Aim lower,” Ellen DeGeneres joked about her unexalted childhood ambitions, and last night the Oscars did. She was dressed semiformally in an open collar and red velvet suit on a night that usually commands black tie or white. As she sometimes does on her daytime talk show, DeGeneres cruised the aisle with a microphone, chatting idly with Martin Scorsese and Clint Eastwood — bringing a casual Friday mood to Fancy Sunday.
DeGeneres quipped that Judi Dench couldn’t be there because she was having her breasts done. But mostly she was cheeky but good-natured, far less barbed and sardonic than Jon Stewart last year or Chris Rock in 2005. And for all the red carpet gowns and glitter, inside the Kodak Theater the evening was molded to DeGeneres’s low-key comic style, starting with the opening short by Errol Morris, a montage of the nominees talking off the cuff against a stark white backdrop. The film was supposed to look pared down and avant-garde, but looked like a dot-com ad.
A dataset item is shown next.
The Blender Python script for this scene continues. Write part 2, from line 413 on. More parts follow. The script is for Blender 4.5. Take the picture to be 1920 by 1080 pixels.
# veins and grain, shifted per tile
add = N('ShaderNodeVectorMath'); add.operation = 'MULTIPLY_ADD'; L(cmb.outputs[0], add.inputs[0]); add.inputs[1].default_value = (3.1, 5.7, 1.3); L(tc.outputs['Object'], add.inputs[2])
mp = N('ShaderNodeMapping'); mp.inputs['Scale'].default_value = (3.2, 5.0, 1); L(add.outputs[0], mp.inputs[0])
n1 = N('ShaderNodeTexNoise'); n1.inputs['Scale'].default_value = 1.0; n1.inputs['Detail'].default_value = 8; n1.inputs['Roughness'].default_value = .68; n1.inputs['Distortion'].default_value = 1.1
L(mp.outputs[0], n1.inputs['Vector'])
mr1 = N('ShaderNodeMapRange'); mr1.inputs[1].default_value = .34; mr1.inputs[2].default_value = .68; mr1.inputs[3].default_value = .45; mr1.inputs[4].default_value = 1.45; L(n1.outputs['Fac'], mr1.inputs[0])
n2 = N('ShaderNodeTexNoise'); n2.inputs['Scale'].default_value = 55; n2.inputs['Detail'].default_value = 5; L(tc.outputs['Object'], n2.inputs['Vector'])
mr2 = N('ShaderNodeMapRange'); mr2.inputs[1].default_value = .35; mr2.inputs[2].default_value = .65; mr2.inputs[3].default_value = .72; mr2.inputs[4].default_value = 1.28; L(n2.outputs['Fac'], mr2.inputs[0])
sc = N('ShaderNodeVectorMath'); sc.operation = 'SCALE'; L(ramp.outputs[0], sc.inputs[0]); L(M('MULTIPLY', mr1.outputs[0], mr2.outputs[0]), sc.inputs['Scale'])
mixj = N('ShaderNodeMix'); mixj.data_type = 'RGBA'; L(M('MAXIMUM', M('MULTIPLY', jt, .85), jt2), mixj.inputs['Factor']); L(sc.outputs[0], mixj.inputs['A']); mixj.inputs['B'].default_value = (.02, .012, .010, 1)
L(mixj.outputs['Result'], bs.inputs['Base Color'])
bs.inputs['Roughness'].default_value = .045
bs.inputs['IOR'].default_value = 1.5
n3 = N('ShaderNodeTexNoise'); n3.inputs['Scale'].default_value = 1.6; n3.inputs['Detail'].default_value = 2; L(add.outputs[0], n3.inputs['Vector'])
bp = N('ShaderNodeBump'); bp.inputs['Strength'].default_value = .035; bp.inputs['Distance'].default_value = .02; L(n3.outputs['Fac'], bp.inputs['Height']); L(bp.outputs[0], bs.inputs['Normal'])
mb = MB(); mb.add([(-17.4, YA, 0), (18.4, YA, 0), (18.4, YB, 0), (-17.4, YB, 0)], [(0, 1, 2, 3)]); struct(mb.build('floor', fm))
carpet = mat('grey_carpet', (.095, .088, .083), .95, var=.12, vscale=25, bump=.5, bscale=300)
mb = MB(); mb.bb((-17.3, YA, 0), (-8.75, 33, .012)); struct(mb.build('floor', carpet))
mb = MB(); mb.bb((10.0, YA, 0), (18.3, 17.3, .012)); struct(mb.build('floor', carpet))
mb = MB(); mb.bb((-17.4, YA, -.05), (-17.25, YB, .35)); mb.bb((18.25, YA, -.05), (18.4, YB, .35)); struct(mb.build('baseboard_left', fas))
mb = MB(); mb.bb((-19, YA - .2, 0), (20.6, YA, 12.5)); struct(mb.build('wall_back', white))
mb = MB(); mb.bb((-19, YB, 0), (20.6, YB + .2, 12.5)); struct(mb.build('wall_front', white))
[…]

The Academy Awards are the one night when Hollywood struts and preens as if nothing is bigger or more powerful than the movie business. Yet the selection of DeGeneres, the first daytime talk-show host to serve as the master of ceremonies, was a reaffirmation of television as the dominant water-cooler medium — for the moment. The Internet is breathing down its neck, with red-carpet blogger coverage and sites that whittled down the evening into 30-second nuggets. It took quite a while to get to the meatier categories, and DeGeneres’s aisle routine got a little old. Martin Scorsese received a standing ovation for winning his Oscar, but there were few surprises among the winners.
Al Gore, whose star turn in the documentary An Inconvenient Truth won the film an Oscar, took the stage early in the evening to announce that, for the first time, the Oscars were “green,” and pretended to announce his candidacy for the Democratic nomination.
And like the Democratic Party the night was notable for its diversity: not just race or gender or sexual preference, but nationality. DeGeneres noted how many foreigners were nominated. “I see a few Americans,” she said. “Of course I’m talking about the seat fillers.”